Когда я поделилась с Н. Я. своим впечатлением от этих писем Мандельштама, опубликованных в третьем томе американского издания, она сказала, что вообще-то ее смущает публикация таких интимных документов при ее жизни. И только всегдашний страх, что по самым неожиданным причинам они могут пропасть, затеряться, заставил ее отбросить свои колебания. Я же утверждала, что эти письма говорят не столько даже о ней, сколько о нем, – о том, что, найдя в своей любви к ней, как и в ней самой, свою единственную опору, он мог выдерживать всё, что выпало на его долю, пока их не разлучили.

И вот от ее глаз начиналось совсем другое – неожиданное “прочтение” ее лица. Становилось очевидно, что большой рот с мягкими губами вовсе не создан для кривящихся, презрительных усмешек. Потому-то какая-нибудь “ядовитая” реплика или грубое словцо, не успев слететь с ее уст, звучали не зло, а скорее ворчливо.

Надо сказать, этот зримый эффект неизбежно устранялся, когда она давала волю своему свободному от условностей языку на бумаге.

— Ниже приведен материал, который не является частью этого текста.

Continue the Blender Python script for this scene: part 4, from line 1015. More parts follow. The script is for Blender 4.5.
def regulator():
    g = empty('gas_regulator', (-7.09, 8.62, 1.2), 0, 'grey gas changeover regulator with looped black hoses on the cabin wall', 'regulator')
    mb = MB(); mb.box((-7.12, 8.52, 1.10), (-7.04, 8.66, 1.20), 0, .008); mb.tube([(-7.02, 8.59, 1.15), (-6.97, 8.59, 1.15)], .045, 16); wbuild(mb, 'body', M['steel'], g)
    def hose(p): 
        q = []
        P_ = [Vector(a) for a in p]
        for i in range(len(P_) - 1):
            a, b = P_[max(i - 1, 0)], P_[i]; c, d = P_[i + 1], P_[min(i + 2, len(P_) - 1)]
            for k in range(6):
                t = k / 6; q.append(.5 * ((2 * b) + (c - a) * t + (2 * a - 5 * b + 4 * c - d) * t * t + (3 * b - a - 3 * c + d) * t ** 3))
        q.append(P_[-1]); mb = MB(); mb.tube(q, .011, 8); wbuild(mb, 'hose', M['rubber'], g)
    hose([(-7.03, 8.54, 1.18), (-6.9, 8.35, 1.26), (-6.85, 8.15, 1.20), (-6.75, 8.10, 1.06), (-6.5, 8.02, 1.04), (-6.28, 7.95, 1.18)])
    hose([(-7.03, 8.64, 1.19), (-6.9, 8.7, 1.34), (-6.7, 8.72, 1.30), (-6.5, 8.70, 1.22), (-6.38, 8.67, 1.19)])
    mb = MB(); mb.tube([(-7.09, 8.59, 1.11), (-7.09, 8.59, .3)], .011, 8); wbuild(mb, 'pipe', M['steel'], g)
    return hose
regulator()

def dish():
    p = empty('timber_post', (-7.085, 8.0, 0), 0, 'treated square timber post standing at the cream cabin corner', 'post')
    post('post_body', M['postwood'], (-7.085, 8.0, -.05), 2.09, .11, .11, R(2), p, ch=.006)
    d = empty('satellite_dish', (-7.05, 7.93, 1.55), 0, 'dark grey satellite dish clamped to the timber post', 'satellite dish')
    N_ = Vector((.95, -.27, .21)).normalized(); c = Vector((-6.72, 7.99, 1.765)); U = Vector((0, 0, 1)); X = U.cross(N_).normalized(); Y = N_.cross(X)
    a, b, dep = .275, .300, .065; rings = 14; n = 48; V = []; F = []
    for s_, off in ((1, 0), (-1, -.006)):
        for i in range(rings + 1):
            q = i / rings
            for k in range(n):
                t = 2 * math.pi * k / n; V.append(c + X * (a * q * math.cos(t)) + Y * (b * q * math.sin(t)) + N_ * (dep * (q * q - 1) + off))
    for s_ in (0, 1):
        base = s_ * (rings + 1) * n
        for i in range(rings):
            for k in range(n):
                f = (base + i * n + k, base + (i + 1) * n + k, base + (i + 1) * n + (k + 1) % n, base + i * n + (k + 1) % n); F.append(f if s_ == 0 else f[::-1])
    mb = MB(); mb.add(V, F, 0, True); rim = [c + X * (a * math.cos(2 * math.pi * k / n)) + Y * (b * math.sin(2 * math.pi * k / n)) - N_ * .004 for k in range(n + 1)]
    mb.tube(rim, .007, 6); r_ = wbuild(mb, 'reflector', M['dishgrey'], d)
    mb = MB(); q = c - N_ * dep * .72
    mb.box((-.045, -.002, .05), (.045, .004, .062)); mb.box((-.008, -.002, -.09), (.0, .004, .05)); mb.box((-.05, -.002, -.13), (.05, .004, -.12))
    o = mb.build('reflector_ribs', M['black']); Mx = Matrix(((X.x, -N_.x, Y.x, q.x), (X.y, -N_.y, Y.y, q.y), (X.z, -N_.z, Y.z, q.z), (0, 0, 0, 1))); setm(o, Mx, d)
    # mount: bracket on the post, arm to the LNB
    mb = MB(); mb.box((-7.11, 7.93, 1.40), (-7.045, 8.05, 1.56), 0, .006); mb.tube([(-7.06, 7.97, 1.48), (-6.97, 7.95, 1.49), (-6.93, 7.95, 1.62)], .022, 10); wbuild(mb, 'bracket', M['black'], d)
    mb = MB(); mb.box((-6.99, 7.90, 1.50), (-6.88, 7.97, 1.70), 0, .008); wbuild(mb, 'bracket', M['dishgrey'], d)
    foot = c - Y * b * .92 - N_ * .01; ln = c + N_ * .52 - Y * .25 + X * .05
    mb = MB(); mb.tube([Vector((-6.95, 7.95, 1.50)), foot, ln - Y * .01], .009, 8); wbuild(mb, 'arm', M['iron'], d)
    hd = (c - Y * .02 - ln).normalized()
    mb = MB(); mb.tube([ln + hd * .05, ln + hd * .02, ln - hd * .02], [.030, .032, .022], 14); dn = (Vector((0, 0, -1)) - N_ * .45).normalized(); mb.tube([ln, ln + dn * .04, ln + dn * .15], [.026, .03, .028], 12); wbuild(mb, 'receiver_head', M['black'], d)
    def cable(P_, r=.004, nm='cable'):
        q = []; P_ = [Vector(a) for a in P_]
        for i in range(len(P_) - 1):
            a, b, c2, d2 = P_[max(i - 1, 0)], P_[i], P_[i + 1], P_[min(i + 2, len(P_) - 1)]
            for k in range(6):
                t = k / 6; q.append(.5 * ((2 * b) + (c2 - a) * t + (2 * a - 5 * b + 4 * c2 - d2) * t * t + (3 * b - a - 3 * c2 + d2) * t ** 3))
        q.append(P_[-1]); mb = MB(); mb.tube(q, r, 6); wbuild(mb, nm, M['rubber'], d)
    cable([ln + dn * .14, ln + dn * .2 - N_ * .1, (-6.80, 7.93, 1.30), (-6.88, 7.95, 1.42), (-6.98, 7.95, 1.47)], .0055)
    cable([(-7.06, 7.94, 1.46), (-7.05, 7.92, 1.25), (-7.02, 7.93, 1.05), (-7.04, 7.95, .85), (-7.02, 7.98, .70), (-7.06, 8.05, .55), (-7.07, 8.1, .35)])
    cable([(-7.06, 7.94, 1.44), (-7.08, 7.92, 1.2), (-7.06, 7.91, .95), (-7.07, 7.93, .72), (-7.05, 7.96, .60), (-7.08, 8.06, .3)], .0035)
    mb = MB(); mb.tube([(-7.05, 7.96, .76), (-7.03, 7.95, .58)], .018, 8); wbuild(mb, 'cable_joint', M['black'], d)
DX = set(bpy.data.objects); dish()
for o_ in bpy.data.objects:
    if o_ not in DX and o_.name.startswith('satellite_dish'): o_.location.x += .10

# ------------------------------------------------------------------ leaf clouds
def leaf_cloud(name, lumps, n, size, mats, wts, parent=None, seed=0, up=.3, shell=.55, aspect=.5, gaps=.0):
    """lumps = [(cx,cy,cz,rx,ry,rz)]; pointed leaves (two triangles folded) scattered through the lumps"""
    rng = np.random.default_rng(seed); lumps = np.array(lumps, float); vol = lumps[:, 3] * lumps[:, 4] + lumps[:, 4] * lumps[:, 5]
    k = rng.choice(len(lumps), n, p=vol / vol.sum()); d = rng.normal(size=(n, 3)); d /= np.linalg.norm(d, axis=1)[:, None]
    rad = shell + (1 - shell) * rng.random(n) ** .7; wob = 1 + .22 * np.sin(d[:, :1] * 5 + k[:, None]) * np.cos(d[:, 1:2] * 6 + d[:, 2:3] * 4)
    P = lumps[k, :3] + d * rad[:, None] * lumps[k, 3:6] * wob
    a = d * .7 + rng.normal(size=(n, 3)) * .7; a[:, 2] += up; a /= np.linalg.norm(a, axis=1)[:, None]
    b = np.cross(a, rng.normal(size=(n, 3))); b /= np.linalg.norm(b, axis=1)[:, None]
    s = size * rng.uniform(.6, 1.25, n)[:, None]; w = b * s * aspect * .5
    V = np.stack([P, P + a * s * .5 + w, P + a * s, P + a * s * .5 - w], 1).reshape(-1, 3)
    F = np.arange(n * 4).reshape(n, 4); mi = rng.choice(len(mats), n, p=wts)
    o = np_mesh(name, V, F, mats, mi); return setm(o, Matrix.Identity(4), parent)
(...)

Отсюда, я думаю, и возникли пересуды о “злости” Н. Я., порой действительно резкой в выражениях.

Эти два взаимопроникнутых облика были чрезвычайно ярким отпечатком ее сложной личности и судьбы. Это было лицо сильной, волевой женщины, умевшей не щадить себя ради поставленной цели. И в то же время в тихие часы в нем проглядывало что-то почти трогательное. Казалось, что “ландшафт” ее лица на глазах видоизменялся и складывался в дрожащий от непомерной многолетней усталости скорбный лик.

Я специально так подробно описала лицо Н. Я., потому что никакие фотографии не могут дать представления о содержательной выразительности ее внешности. Уж вспоминать, так вспоминать обо всем, что осталось в памяти.

Любой человек несет на себе печать юных лет, когда закладывался фундамент его личности. В Н. Я. всегда ощущалась стилистика ее авангардной молодости, когда она, ученица студии Александры Экстер, участница каких-то “революционных” действ, вращалась в “табунке” (ее слово) таких же ниспровергателей всего “старого”, как она. Это в зрелости под влиянием Мандельштама, предвидевшего страшные последствия российской “культурной революции”, она писала о разрушительной стихии авангардного сознания, когда, не задумываясь, растаптывали “старую” культуру и церковь.

Как известно, человек созревает, мировоззрение углубляется и меняется, но поведенческий стиль, привычка к определенной фразеологии остаются. Так и Н. Я. Она, мне казалось, не признавала никаких авторитетов, кроме Господа Бога и Мандельштама, любила острое словцо, была резка в выражениях, даже могла ругнуться, но по-дилетантски, – получалось очень смешно. Язык улицы ей явно не давался.

Когда она уж очень себе “позволяла”, я любила ввернуть: “Вы – девчонка двадцатых годов”. Она принимала это определение без возражений, признавая, что “нежной европеянкой” она так и не стала. Представить ее дамой эпохи Серебряного века было и впрямь невозможно. По-видимому, Мандельштам, настрадавшийся от этих неприступных дам-красавиц, не случайно взял себе в жены эту бесшабашную девчонку, пленившую его в Киеве в 1918 году. Ее юная беззаботность среди рушащихся устоев ему, безбытному, наверное, была по душе. Но как он мог догадаться, что со временем беззаботность перерастет в стоицизм его верной “Наденьки”, его “нищенки-подруги”?

Наверное, он знал, что на самом деле беззаботность и стоицизм – две стороны одной медали. Во всяком случае, в характере Н. Я. они вполне уживались. Но вот уравновешенной житейской мудрости я у нее никогда не наблюдала. Заметив это, я как-то поделилась с ней своими подозрениями, что пресловутая мудрость приходит, когда человек остывает, становится теплохладным, равнодушным. Ей понравилось. Думаю, что ее мудрость была какого-то иного порядка и проявлялась в безоговорочном приятии судьбы и смерти.